Exercise material
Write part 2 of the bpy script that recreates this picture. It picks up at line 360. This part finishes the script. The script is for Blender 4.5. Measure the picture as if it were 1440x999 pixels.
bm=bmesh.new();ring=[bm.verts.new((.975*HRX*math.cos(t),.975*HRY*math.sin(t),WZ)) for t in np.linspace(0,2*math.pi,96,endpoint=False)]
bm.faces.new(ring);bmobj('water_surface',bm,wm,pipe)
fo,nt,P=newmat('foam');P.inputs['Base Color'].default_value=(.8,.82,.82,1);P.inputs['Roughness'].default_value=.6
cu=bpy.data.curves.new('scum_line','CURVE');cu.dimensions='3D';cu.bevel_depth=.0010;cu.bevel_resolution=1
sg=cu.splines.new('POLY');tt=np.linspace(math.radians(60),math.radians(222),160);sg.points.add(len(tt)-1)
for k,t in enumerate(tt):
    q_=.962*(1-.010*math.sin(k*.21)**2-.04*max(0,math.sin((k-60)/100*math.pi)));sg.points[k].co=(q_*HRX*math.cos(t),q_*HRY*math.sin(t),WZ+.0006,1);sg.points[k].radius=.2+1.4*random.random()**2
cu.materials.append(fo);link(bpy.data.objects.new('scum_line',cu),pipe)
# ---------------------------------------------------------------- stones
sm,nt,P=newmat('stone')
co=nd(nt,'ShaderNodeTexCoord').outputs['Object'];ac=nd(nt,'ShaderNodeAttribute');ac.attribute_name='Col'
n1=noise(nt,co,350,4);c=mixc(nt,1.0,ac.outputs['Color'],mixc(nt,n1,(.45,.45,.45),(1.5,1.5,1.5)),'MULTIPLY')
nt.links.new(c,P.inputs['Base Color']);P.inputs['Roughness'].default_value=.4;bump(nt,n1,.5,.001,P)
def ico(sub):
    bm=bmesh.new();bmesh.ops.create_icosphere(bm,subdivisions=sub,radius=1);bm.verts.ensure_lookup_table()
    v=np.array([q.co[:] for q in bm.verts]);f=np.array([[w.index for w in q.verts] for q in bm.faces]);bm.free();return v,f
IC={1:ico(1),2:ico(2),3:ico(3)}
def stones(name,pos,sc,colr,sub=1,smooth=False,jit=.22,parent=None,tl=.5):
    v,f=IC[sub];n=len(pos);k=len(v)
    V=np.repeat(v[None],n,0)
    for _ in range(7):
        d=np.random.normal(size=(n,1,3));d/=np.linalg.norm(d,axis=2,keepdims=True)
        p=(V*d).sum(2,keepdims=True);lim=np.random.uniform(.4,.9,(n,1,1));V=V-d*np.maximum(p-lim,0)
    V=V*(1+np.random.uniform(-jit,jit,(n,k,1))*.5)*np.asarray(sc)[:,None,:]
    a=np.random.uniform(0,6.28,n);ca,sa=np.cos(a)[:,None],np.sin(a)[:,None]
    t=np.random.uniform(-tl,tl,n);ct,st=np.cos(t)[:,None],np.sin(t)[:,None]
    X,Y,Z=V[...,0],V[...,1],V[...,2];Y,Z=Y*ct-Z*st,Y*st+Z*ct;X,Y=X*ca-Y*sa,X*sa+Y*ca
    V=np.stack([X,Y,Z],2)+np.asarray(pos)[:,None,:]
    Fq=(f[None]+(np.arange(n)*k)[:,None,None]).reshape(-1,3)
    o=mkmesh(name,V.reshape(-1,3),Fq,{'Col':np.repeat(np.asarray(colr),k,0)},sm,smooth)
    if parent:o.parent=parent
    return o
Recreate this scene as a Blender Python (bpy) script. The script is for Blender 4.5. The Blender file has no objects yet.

Task directions
Please output the entries above, every line exactly as it reads.

The completed task
Write part 2 of the bpy script that recreates this picture. It picks up at line 360. This part finishes the script. The script is for Blender 4.5. Measure the picture as if it were 1440x999 pixels.
bm=bmesh.new();ring=[bm.verts.new((.975*HRX*math.cos(t),.975*HRY*math.sin(t),WZ)) for t in np.linspace(0,2*math.pi,96,endpoint=False)]
bm.faces.new(ring);bmobj('water_surface',bm,wm,pipe)
fo,nt,P=newmat('foam');P.inputs['Base Color'].default_value=(.8,.82,.82,1);P.inputs['Roughness'].default_value=.6
cu=bpy.data.curves.new('scum_line','CURVE');cu.dimensions='3D';cu.bevel_depth=.0010;cu.bevel_resolution=1
sg=cu.splines.new('POLY');tt=np.linspace(math.radians(60),math.radians(222),160);sg.points.add(len(tt)-1)
for k,t in enumerate(tt):
    q_=.962*(1-.010*math.sin(k*.21)**2-.04*max(0,math.sin((k-60)/100*math.pi)));sg.points[k].co=(q_*HRX*math.cos(t),q_*HRY*math.sin(t),WZ+.0006,1);sg.points[k].radius=.2+1.4*random.random()**2
cu.materials.append(fo);link(bpy.data.objects.new('scum_line',cu),pipe)
# ---------------------------------------------------------------- stones
sm,nt,P=newmat('stone')
co=nd(nt,'ShaderNodeTexCoord').outputs['Object'];ac=nd(nt,'ShaderNodeAttribute');ac.attribute_name='Col'
n1=noise(nt,co,350,4);c=mixc(nt,1.0,ac.outputs['Color'],mixc(nt,n1,(.45,.45,.45),(1.5,1.5,1.5)),'MULTIPLY')
nt.links.new(c,P.inputs['Base Color']);P.inputs['Roughness'].default_value=.4;bump(nt,n1,.5,.001,P)
def ico(sub):
    bm=bmesh.new();bmesh.ops.create_icosphere(bm,subdivisions=sub,radius=1);bm.verts.ensure_lookup_table()
    v=np.array([q.co[:] for q in bm.verts]);f=np.array([[w.index for w in q.verts] for q in bm.faces]);bm.free();return v,f
IC={1:ico(1),2:ico(2),3:ico(3)}
def stones(name,pos,sc,colr,sub=1,smooth=False,jit=.22,parent=None,tl=.5):
    v,f=IC[sub];n=len(pos);k=len(v)
    V=np.repeat(v[None],n,0)
    for _ in range(7):
        d=np.random.normal(size=(n,1,3));d/=np.linalg.norm(d,axis=2,keepdims=True)
        p=(V*d).sum(2,keepdims=True);lim=np.random.uniform(.4,.9,(n,1,1));V=V-d*np.maximum(p-lim,0)
    V=V*(1+np.random.uniform(-jit,jit,(n,k,1))*.5)*np.asarray(sc)[:,None,:]
    a=np.random.uniform(0,6.28,n);ca,sa=np.cos(a)[:,None],np.sin(a)[:,None]
    t=np.random.uniform(-tl,tl,n);ct,st=np.cos(t)[:,None],np.sin(t)[:,None]
    X,Y,Z=V[...,0],V[...,1],V[...,2];Y,Z=Y*ct-Z*st,Y*st+Z*ct;X,Y=X*ca-Y*sa,X*sa+Y*ca
    V=np.stack([X,Y,Z],2)+np.asarray(pos)[:,None,:]
    Fq=(f[None]+(np.arange(n)*k)[:,None,None]).reshape(-1,3)
    o=mkmesh(name,V.reshape(-1,3),Fq,{'Col':np.repeat(np.asarray(colr),k,0)},sm,smooth)
    if parent:o.parent=parent
    return o
Recreate this scene as a Blender Python (bpy) script. The script is for Blender 4.5. The Blender file has no objects yet.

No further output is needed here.